DIRECTIONS:
Reproduce each line from the first in the data through the line that contains "scene.render.resolution_x = 1024;" exactly; give nothing else.

****************

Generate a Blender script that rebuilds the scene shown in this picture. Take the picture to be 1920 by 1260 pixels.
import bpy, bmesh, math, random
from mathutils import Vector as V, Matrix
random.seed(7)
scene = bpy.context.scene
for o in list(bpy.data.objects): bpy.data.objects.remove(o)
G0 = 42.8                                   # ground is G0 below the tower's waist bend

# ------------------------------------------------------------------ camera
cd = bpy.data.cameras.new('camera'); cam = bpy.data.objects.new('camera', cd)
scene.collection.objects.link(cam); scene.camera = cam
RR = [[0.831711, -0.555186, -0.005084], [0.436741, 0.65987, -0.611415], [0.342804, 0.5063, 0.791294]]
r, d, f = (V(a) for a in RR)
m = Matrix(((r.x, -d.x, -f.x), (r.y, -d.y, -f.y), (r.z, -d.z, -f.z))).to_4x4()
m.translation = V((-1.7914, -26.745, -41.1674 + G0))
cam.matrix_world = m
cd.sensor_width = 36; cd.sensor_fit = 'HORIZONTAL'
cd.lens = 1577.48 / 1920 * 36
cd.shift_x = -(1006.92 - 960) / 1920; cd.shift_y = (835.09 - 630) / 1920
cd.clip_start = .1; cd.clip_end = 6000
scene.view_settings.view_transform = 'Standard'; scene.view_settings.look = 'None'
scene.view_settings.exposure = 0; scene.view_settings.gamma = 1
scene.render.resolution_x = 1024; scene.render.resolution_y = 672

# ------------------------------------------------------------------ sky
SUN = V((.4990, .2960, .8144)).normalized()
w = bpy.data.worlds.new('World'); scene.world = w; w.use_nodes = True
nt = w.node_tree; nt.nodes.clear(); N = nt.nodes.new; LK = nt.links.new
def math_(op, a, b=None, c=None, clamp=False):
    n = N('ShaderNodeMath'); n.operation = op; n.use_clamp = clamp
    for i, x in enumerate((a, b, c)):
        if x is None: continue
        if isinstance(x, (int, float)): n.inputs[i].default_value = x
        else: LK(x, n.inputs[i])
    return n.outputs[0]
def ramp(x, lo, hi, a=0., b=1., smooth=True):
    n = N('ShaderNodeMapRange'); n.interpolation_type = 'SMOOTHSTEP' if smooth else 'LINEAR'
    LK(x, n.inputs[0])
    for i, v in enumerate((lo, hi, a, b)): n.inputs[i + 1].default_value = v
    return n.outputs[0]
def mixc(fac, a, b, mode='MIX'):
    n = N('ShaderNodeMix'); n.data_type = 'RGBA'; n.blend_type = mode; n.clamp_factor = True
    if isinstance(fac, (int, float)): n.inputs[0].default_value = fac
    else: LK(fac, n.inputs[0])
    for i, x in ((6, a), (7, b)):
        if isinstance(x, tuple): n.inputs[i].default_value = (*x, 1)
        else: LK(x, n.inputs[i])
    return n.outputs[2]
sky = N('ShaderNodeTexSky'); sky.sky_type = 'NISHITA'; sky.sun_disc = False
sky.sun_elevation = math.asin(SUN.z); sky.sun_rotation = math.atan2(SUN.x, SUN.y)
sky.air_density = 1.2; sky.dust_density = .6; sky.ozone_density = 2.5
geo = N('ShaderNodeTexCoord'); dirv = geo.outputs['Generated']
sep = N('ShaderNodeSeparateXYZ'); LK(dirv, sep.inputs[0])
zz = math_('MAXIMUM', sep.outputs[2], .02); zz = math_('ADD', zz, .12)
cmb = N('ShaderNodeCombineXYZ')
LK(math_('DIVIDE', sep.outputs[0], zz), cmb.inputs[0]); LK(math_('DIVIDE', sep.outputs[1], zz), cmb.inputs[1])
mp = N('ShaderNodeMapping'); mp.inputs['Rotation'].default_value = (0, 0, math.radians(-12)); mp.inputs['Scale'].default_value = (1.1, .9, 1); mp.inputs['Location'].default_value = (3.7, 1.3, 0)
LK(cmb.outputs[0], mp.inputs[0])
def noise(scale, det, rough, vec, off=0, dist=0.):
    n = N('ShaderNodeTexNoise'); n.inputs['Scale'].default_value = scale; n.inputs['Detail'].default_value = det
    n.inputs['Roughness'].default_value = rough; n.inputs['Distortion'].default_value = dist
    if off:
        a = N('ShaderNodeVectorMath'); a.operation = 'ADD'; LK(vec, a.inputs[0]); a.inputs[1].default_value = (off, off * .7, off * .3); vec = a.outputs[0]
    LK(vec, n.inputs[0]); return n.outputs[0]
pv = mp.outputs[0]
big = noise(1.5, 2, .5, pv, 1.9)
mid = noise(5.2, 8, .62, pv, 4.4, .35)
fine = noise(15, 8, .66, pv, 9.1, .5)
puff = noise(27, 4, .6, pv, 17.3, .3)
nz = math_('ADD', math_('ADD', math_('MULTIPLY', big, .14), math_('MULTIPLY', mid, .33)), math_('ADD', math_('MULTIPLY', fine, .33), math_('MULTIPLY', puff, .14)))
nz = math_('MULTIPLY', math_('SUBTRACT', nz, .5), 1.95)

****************

IN RESPONSE:
Generate a Blender script that rebuilds the scene shown in this picture. Take the picture to be 1920 by 1260 pixels.
import bpy, bmesh, math, random
from mathutils import Vector as V, Matrix
random.seed(7)
scene = bpy.context.scene
for o in list(bpy.data.objects): bpy.data.objects.remove(o)
G0 = 42.8                                   # ground is G0 below the tower's waist bend

# ------------------------------------------------------------------ camera
cd = bpy.data.cameras.new('camera'); cam = bpy.data.objects.new('camera', cd)
scene.collection.objects.link(cam); scene.camera = cam
RR = [[0.831711, -0.555186, -0.005084], [0.436741, 0.65987, -0.611415], [0.342804, 0.5063, 0.791294]]
r, d, f = (V(a) for a in RR)
m = Matrix(((r.x, -d.x, -f.x), (r.y, -d.y, -f.y), (r.z, -d.z, -f.z))).to_4x4()
m.translation = V((-1.7914, -26.745, -41.1674 + G0))
cam.matrix_world = m
cd.sensor_width = 36; cd.sensor_fit = 'HORIZONTAL'
cd.lens = 1577.48 / 1920 * 36
cd.shift_x = -(1006.92 - 960) / 1920; cd.shift_y = (835.09 - 630) / 1920
cd.clip_start = .1; cd.clip_end = 6000
scene.view_settings.view_transform = 'Standard'; scene.view_settings.look = 'None'
scene.view_settings.exposure = 0; scene.view_settings.gamma = 1
scene.render.resolution_x = 1024; scene.render.resolution_y = 672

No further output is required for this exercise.